At the death of the Queen, when it pleased the new government to change all the attendants of the court, the immortal suffered with the mortal; Arbuthnot, displaced from his apartments at St James's, took a house in Dover-street, remarking philosophically to Swift, that he "hoped still to be able to keep a little habitation warm in town." His circumstances were never so prosperous or agreeable after this period. With the world at large, success makes merit—and the want of it the reverse—and it is perhaps impossible for human nature to think so highly of a man who has been improperly deprived of some external mark of distinction and honour, as of him who wears it without so much desert. The wit, left to his own resources, and with a rising family to support, seems to have now lived in some little embarrassment.

In 1717, Arbuthnot, along with Pope, gave assistance to Gay, in a farce entitled, "Three Hours after Marriage," which, strange to say, was condemned the first night. A rival wit wrote upon this subject:—

"Such were the wags who boldly did adventure
To club a farce by tripartite adventure;
But let them share their dividend of praise,
And wear their own fool's cap instead of bays."

The failure is easily explained, and the explanation partly involves Arbuthnot's character as a literary wit. The satire of the principal character was too confined, too extravagant, and too unintelligible to a general auditory to meet with success on the stage. It would thus appear that Arbuthnot, like many other similar men, had too refined a style of wit in his writings—not that broad, open, palpable humour which flashes at once upon the conceptions of all men, but something too rich and rare to be generally appreciated. His learning led his mind to objects not generally understood or known; and, therefore, when he wrote, he was apt to excite the sympathies of only a very limited class.

In 1722, Dr Arbuthnot found it necessary for his health to indulge in a visit to Bath. He was accompanied on this occasion by a brother, who was a banker at Paris, and whose extraordinary character called forth the following striking description from Pope: "The spirit of philanthropy, so long dead to our world, seems revived in him: he is a philosopher all fire; so warmly, nay so wildly, in the right, that he forces all others about him to be so too, and draws them into his own vortex. He is a star that looks as if it were all on fire, but is all benignity, all gentle and beneficial influence. If there be other men in the world that would serve a friend, yet he is the only one, I believe, that could make even an enemy serve a friend." About this time, the Doctor thus described himself in a letter to Swift: "As for your humble servant, with a great stone in his right kidney, and a family of men and women to provide for, he is as cheerful in public affairs as ever."

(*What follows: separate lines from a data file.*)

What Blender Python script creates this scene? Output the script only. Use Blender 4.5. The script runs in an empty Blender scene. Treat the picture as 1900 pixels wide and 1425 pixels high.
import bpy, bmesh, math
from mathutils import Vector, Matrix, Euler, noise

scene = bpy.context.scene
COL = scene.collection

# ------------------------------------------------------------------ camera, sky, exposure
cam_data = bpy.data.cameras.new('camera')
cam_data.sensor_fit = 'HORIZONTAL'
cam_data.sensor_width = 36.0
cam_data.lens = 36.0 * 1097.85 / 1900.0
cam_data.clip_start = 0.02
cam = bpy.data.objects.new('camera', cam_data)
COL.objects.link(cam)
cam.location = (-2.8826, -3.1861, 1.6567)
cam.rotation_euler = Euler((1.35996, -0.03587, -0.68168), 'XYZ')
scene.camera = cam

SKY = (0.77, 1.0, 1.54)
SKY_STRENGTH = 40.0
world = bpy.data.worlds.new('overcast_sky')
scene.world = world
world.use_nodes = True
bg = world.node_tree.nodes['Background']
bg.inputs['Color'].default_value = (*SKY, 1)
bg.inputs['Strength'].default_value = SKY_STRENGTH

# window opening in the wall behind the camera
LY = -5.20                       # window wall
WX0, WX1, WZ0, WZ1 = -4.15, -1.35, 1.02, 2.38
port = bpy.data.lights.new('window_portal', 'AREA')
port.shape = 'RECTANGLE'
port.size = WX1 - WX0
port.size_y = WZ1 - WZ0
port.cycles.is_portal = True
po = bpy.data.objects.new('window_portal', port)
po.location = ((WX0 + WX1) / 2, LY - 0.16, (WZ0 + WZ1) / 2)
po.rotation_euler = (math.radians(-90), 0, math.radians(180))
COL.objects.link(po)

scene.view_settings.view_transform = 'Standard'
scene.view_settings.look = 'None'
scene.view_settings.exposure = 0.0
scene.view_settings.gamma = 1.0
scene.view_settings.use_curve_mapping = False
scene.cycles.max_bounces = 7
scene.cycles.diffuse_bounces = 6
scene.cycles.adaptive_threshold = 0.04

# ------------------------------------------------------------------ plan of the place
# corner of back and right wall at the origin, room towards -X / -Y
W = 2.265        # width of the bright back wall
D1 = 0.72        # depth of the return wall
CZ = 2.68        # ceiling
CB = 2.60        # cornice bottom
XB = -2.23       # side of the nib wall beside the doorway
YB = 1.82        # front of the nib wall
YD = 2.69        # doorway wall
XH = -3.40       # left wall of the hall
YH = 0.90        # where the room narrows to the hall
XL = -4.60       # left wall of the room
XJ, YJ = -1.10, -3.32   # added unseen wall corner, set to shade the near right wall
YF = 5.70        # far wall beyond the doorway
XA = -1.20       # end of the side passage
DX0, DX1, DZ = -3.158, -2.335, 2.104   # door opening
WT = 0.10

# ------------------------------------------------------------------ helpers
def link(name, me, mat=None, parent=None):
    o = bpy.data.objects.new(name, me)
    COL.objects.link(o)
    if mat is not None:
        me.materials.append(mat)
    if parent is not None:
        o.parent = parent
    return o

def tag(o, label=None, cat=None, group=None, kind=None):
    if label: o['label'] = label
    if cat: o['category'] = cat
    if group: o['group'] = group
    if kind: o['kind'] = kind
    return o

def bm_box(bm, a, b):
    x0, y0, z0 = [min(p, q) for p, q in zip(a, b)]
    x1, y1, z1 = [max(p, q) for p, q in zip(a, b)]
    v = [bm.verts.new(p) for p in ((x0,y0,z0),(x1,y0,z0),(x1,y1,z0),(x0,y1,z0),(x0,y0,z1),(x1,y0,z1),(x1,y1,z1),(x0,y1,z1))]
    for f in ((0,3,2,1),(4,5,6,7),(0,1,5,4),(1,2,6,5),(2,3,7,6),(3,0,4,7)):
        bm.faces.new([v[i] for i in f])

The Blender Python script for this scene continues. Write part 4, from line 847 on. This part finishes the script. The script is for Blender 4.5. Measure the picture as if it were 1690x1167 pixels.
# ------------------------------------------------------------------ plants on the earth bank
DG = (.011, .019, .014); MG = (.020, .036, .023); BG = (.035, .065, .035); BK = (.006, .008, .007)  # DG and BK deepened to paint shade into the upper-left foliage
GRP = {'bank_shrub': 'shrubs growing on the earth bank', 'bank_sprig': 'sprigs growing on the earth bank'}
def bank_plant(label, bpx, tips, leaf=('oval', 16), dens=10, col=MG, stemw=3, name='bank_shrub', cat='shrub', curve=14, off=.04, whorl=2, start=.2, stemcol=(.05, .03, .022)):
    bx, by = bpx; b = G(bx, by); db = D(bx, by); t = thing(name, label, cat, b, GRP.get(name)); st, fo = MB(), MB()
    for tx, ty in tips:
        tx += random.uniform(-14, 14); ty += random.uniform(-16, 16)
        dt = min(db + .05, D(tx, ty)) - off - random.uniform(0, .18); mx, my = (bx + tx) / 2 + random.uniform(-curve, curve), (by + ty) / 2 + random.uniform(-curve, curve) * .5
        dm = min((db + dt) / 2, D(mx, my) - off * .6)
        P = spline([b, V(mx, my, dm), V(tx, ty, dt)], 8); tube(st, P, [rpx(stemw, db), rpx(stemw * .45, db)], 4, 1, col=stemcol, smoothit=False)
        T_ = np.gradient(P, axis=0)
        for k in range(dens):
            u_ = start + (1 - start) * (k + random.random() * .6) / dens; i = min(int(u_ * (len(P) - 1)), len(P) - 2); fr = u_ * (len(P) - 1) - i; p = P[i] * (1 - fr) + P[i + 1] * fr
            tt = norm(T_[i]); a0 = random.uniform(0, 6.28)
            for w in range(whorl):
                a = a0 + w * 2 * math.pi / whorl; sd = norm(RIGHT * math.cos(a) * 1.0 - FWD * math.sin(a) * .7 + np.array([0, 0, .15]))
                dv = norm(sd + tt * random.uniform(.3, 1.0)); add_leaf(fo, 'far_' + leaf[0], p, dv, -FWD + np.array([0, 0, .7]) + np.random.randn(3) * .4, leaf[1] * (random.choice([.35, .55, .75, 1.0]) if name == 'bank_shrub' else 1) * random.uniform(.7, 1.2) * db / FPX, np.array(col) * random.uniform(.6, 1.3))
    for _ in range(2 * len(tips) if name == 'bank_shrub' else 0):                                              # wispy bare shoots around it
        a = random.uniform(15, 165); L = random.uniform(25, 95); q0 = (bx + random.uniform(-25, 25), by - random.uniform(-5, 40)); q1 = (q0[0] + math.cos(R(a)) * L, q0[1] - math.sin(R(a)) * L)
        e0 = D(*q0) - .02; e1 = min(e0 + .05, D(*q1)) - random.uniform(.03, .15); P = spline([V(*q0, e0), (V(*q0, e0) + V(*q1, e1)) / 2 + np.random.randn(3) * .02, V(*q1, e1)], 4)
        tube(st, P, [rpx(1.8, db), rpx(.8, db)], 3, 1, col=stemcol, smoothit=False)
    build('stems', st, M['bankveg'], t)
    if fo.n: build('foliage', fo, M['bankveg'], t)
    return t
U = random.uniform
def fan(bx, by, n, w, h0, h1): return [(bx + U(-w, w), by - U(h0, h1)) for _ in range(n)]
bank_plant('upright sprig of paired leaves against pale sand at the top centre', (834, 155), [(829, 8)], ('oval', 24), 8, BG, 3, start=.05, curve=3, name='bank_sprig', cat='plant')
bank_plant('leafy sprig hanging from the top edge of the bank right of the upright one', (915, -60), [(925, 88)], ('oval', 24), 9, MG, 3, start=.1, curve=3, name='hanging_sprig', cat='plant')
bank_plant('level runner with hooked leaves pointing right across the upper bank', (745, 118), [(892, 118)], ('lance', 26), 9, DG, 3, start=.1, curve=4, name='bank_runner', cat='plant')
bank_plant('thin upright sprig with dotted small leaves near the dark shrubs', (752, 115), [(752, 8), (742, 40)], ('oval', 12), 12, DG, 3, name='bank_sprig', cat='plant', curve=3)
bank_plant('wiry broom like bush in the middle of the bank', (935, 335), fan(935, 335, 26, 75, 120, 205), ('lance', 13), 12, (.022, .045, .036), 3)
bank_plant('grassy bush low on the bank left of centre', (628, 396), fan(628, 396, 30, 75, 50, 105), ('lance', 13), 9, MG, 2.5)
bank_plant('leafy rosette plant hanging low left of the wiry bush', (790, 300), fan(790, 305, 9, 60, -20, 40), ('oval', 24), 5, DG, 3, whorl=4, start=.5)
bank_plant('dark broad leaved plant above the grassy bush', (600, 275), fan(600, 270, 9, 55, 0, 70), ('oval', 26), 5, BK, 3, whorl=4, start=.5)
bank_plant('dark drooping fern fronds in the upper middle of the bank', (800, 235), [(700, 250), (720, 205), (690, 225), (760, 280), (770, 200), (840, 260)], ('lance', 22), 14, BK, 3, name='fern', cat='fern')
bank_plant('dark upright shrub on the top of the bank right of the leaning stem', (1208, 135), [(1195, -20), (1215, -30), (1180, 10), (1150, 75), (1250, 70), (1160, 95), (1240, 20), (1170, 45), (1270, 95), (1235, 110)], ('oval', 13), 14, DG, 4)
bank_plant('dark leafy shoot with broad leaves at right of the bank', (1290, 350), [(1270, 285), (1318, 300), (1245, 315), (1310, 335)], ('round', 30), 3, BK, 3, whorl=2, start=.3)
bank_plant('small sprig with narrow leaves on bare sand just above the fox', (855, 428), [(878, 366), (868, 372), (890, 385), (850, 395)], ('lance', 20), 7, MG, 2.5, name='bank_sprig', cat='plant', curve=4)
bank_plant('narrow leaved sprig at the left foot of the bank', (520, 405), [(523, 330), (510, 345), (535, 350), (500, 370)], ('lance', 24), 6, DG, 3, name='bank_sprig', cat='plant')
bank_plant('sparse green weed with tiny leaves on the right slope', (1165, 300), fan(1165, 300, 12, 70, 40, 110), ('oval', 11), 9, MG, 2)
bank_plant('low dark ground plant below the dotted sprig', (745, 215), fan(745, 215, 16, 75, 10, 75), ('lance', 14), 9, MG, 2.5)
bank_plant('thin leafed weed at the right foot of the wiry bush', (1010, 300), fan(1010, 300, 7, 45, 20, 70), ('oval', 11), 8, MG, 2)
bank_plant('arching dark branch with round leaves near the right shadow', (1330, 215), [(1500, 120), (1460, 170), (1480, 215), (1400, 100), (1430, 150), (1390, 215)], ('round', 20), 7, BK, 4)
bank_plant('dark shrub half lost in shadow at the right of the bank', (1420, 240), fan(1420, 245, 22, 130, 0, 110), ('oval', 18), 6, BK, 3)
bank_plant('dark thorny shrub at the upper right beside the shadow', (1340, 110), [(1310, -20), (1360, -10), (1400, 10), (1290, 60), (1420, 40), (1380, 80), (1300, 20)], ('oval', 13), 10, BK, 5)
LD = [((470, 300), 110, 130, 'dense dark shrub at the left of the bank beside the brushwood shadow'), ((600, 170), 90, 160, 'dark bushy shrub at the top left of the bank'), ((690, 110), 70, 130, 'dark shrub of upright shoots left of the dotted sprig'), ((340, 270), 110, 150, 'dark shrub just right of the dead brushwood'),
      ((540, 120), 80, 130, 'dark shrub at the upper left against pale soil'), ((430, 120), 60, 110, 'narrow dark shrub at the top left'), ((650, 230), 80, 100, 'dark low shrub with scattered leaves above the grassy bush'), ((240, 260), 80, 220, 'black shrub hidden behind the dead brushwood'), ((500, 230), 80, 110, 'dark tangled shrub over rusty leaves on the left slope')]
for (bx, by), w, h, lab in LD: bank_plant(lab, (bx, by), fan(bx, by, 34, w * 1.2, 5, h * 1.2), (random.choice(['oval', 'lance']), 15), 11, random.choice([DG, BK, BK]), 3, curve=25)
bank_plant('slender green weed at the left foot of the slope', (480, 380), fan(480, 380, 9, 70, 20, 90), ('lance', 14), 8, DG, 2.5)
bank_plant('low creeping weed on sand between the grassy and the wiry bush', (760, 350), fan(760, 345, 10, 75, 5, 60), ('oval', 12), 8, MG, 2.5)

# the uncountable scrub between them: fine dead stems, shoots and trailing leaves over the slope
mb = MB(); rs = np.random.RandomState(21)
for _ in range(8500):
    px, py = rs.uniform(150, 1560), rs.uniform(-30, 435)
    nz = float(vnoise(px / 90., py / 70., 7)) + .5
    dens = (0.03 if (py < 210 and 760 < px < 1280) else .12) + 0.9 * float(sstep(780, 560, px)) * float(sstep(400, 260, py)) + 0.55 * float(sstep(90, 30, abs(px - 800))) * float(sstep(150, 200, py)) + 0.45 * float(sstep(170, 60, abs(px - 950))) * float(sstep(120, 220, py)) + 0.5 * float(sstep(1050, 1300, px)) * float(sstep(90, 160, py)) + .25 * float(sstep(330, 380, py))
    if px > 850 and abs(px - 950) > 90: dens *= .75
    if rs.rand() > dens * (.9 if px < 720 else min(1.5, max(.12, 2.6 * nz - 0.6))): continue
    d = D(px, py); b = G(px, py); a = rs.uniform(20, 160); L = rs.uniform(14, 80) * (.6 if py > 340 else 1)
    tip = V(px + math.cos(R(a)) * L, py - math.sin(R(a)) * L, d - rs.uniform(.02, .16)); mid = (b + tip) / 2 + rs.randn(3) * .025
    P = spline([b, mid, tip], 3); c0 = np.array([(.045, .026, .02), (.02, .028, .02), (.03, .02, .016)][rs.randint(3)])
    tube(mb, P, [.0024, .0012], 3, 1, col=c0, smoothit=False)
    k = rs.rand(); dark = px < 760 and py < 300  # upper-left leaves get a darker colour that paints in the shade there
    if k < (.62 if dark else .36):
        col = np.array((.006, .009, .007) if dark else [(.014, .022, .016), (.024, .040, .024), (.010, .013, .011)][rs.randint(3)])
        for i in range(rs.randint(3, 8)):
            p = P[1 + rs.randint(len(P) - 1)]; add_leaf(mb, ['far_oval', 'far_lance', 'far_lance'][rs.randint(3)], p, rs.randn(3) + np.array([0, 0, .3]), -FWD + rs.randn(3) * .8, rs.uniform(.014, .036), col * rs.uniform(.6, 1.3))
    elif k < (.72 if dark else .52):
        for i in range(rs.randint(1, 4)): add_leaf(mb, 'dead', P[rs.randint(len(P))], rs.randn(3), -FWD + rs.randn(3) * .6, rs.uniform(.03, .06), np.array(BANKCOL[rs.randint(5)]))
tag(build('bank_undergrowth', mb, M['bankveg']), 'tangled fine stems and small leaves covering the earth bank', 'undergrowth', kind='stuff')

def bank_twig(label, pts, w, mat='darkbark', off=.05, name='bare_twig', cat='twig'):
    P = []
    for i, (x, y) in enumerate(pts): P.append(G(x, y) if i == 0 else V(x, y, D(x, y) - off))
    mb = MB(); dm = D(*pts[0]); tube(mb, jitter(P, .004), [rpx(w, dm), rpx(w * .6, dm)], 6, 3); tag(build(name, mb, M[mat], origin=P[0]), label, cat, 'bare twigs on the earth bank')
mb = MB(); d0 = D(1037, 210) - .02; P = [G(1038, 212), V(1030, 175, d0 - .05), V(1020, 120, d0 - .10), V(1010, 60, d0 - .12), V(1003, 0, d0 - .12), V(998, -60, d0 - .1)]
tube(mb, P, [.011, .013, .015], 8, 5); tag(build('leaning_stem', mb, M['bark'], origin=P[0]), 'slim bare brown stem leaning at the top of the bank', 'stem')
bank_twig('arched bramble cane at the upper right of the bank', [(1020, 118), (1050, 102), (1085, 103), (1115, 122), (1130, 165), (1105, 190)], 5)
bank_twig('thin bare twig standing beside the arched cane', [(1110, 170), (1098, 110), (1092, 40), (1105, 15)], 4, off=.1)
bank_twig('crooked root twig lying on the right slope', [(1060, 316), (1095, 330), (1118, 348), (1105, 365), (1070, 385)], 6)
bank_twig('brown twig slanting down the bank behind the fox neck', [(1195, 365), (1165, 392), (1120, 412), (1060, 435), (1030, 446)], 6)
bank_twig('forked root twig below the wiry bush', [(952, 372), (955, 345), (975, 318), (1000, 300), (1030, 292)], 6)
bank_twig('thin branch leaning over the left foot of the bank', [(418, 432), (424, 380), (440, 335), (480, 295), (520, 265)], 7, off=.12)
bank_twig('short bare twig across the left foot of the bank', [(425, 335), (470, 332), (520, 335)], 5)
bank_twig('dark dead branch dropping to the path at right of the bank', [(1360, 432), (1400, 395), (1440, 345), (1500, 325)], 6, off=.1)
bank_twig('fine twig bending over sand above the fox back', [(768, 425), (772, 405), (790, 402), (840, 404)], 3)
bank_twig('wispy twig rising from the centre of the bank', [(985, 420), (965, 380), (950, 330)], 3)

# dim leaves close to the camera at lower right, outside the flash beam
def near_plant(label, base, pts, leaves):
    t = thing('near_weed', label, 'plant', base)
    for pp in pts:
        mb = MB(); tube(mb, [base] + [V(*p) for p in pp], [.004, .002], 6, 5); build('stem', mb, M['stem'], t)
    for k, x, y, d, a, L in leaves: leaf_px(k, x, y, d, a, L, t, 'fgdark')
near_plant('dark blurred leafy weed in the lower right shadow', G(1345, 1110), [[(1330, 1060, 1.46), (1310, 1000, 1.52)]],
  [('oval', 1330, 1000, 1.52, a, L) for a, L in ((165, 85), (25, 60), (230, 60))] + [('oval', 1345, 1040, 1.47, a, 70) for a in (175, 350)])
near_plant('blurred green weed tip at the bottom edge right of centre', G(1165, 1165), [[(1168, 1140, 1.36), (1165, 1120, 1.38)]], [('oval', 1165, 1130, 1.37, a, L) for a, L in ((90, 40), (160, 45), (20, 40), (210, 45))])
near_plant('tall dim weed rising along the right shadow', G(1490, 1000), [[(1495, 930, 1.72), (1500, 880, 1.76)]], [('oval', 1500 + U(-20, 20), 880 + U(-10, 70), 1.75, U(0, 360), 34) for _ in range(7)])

Arbuthnot, in 1723, was chosen second censor of the Royal College of Physicians; in 1727, he was made an Elect, and had the honour to pronounce the Harveian oration for the year. In 1727, also appeared his great and learned work entitled, "Tables of Ancient Coins, Weights, and Measures, explained and exemplified in several Dissertations." He continued to practice physic with good reputation, and diverted his leisure hours by writing papers of wit and humour.